Wearing all black clothing, she sits in the basement-turned-work space of her home nestled away on a quiet street in Kanata with mannequins and patterns laying around as she is knee-deep in designs for her 2016 spring/summer collection.

Zabarah Pucci created Zarucci a year and a half ago after putting five years of serious thought into the idea. As a business management graduate, she decided while taking time off to give birth to her first child to start studying fashion, concentrating in the fabrics she was interested in – lace, silk and leather.

After assessing the risks Zabarah Pucci knew that breaking into the fashion industry would be challenging and explains her reasoning:

  • Free labour: There are a lot of people who are doing fashion design for free because they’re passionate about it, making it harder for the professionals to make money.
  •  Risk:Retailers are already in a difficult market, so they tend to play it safe and go with big chained international brands, making it harder for the smaller guys to get started.
  •  Lack of funding:The government gives  subsidies for artists and painters but not fashion designers.

Taking her brand slow, Zabarah Pucci decided to place her money into professionally marketing the brand, hiring pattern-makers and sewers and building a connection with retailers instead of renting a big space to work out of that could potentially put herself into debt pretty quickly.

“Nora has always been ambitious and quite the perfectionist,” says her cousin, Amal Luqman,  noticing her unique eye for fashion.

Always having an entrepreneurial bug, Luqman explains that Zabarah Pucci used her education and other business projects to help her create Zarucci.

Zarucci describes her pieces as evening wear that’s eye catching.  “It’s all about woman’s curves and using high end fabrics, standing out in a crowd for the right reason,” says Zabarah Pucci. “I like it to be elegant but yet a little fashion forward, to look more different.”

The fashion industry has two seasons, fall/winter and spring/summer, with designers working a year or two in advance. Zabarah Pucci attends regular seminars where fashion forecasters come over from France and tell designers what the trends are going to be two or three years ahead.

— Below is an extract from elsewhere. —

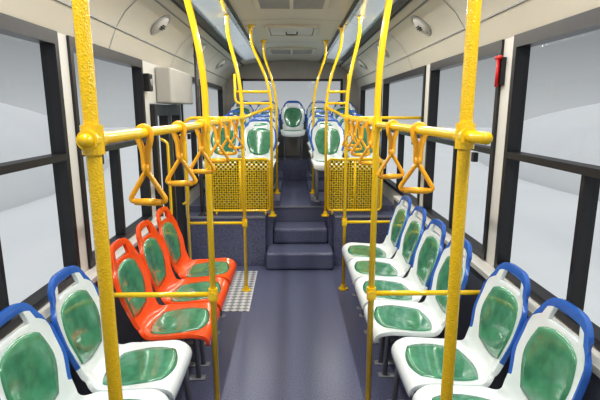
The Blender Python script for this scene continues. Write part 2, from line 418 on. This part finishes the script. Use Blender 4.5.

“But there’s a lot of flexibility,” says Zabarah Pucci. “There’s things they tell you like short skirts are out, it’s all about knee-level or longer, and you want to stick to that because that’s what women want to buy – what’s in at the time, and if everybody else is doing long dresses or long skirts you don’t want to be the one with the miniskirts.”

The main role of fashion analysts is to provide ideas about moods and trends that are going to be in style, says Zabarah Pucci. “From there, you try and tweak it and make it your own.”

When it comes to marketing the brand Zabarah Pucci says ultimately she would like to create a solid base with a group of retailers instead of custom designs, which can be time consuming.

“I always loved fashion from when I was little,” says Zabarah Pucci. “So even when I used to go to weddings I didn’t  buy [a dress], I bought the fabrics…I’d get it sewn and visualize what I wanted it to look like.”